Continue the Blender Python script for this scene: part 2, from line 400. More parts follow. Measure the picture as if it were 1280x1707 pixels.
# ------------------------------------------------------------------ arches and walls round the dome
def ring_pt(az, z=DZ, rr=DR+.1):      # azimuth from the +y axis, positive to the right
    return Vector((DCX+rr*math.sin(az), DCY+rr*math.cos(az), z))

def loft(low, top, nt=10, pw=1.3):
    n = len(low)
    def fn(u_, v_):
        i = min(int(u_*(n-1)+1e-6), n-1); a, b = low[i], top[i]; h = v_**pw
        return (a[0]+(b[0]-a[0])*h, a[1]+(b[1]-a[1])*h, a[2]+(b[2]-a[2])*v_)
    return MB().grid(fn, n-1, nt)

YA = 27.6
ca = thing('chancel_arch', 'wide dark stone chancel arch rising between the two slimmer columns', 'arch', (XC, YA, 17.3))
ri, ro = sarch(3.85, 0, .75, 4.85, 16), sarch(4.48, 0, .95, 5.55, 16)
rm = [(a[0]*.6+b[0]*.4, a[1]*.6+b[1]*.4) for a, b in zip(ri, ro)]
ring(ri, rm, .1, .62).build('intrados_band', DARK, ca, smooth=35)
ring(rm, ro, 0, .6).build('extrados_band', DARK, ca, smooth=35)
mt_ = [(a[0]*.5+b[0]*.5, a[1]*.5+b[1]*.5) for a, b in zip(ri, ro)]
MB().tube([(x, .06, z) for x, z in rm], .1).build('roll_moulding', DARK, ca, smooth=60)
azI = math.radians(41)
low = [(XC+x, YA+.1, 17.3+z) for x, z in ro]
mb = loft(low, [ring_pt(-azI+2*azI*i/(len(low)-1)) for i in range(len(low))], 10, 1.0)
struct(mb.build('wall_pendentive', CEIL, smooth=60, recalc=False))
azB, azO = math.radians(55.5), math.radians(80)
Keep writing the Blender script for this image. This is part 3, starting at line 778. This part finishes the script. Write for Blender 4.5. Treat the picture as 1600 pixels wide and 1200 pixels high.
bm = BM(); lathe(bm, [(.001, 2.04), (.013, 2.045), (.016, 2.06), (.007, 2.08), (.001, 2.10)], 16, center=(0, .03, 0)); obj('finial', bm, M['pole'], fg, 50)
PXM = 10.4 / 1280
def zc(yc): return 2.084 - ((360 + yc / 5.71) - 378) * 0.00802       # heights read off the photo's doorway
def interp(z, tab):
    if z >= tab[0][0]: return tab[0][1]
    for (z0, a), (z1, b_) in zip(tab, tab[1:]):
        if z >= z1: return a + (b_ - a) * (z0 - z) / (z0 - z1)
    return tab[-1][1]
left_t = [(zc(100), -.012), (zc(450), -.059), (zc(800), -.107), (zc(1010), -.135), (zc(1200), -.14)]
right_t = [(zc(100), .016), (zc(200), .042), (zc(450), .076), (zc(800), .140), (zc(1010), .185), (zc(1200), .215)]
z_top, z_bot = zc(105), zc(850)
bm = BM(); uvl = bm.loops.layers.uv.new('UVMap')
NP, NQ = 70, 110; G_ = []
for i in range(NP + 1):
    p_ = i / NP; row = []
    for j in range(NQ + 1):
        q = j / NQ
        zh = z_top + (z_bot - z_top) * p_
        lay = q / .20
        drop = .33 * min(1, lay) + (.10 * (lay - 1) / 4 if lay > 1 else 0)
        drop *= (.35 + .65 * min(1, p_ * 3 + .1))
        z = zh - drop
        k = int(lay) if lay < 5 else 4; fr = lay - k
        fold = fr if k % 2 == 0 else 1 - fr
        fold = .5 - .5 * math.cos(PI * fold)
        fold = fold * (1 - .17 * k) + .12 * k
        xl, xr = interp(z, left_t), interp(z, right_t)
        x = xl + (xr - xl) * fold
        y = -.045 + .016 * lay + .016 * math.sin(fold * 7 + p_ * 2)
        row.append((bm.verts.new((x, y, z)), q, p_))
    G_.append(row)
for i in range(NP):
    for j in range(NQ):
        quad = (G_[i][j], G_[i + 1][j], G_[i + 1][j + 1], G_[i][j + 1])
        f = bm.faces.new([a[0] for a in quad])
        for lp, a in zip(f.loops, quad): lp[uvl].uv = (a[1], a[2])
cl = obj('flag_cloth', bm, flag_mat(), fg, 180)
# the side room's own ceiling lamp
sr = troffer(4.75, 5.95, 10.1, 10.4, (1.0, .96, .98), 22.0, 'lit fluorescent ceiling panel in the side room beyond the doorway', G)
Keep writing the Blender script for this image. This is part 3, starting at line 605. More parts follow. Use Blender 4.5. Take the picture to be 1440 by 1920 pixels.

_ _ _

WHAT THE TASK ASKS: Please copy out each record, character for character.

REPLY:
Continue the Blender Python script for this scene: part 2, from line 400. More parts follow. Measure the picture as if it were 1280x1707 pixels.
# ------------------------------------------------------------------ arches and walls round the dome
def ring_pt(az, z=DZ, rr=DR+.1):      # azimuth from the +y axis, positive to the right
    return Vector((DCX+rr*math.sin(az), DCY+rr*math.cos(az), z))

def loft(low, top, nt=10, pw=1.3):
    n = len(low)
    def fn(u_, v_):
        i = min(int(u_*(n-1)+1e-6), n-1); a, b = low[i], top[i]; h = v_**pw
        return (a[0]+(b[0]-a[0])*h, a[1]+(b[1]-a[1])*h, a[2]+(b[2]-a[2])*v_)
    return MB().grid(fn, n-1, nt)

YA = 27.6
ca = thing('chancel_arch', 'wide dark stone chancel arch rising between the two slimmer columns', 'arch', (XC, YA, 17.3))
ri, ro = sarch(3.85, 0, .75, 4.85, 16), sarch(4.48, 0, .95, 5.55, 16)
rm = [(a[0]*.6+b[0]*.4, a[1]*.6+b[1]*.4) for a, b in zip(ri, ro)]
ring(ri, rm, .1, .62).build('intrados_band', DARK, ca, smooth=35)
ring(rm, ro, 0, .6).build('extrados_band', DARK, ca, smooth=35)
mt_ = [(a[0]*.5+b[0]*.5, a[1]*.5+b[1]*.5) for a, b in zip(ri, ro)]
MB().tube([(x, .06, z) for x, z in rm], .1).build('roll_moulding', DARK, ca, smooth=60)
azI = math.radians(41)
low = [(XC+x, YA+.1, 17.3+z) for x, z in ro]
mb = loft(low, [ring_pt(-azI+2*azI*i/(len(low)-1)) for i in range(len(low))], 10, 1.0)
struct(mb.build('wall_pendentive', CEIL, smooth=60, recalc=False))
azB, azO = math.radians(55.5), math.radians(80)
Keep writing the Blender script for this image. This is part 3, starting at line 778. This part finishes the script. Write for Blender 4.5. Treat the picture as 1600 pixels wide and 1200 pixels high.
bm = BM(); lathe(bm, [(.001, 2.04), (.013, 2.045), (.016, 2.06), (.007, 2.08), (.001, 2.10)], 16, center=(0, .03, 0)); obj('finial', bm, M['pole'], fg, 50)
PXM = 10.4 / 1280
def zc(yc): return 2.084 - ((360 + yc / 5.71) - 378) * 0.00802       # heights read off the photo's doorway
def interp(z, tab):
    if z >= tab[0][0]: return tab[0][1]
    for (z0, a), (z1, b_) in zip(tab, tab[1:]):
        if z >= z1: return a + (b_ - a) * (z0 - z) / (z0 - z1)
    return tab[-1][1]
left_t = [(zc(100), -.012), (zc(450), -.059), (zc(800), -.107), (zc(1010), -.135), (zc(1200), -.14)]
right_t = [(zc(100), .016), (zc(200), .042), (zc(450), .076), (zc(800), .140), (zc(1010), .185), (zc(1200), .215)]
z_top, z_bot = zc(105), zc(850)
bm = BM(); uvl = bm.loops.layers.uv.new('UVMap')
NP, NQ = 70, 110; G_ = []
for i in range(NP + 1):
    p_ = i / NP; row = []
    for j in range(NQ + 1):
        q = j / NQ
        zh = z_top + (z_bot - z_top) * p_
        lay = q / .20
        drop = .33 * min(1, lay) + (.10 * (lay - 1) / 4 if lay > 1 else 0)
        drop *= (.35 + .65 * min(1, p_ * 3 + .1))
        z = zh - drop
        k = int(lay) if lay < 5 else 4; fr = lay - k
        fold = fr if k % 2 == 0 else 1 - fr
        fold = .5 - .5 * math.cos(PI * fold)
        fold = fold * (1 - .17 * k) + .12 * k
        xl, xr = interp(z, left_t), interp(z, right_t)
        x = xl + (xr - xl) * fold
        y = -.045 + .016 * lay + .016 * math.sin(fold * 7 + p_ * 2)
        row.append((bm.verts.new((x, y, z)), q, p_))
    G_.append(row)
for i in range(NP):
    for j in range(NQ):
        quad = (G_[i][j], G_[i + 1][j], G_[i + 1][j + 1], G_[i][j + 1])
        f = bm.faces.new([a[0] for a in quad])
        for lp, a in zip(f.loops, quad): lp[uvl].uv = (a[1], a[2])
cl = obj('flag_cloth', bm, flag_mat(), fg, 180)
# the side room's own ceiling lamp
sr = troffer(4.75, 5.95, 10.1, 10.4, (1.0, .96, .98), 22.0, 'lit fluorescent ceiling panel in the side room beyond the doorway', G)
Keep writing the Blender script for this image. This is part 3, starting at line 605. More parts follow. Use Blender 4.5. Take the picture to be 1440 by 1920 pixels.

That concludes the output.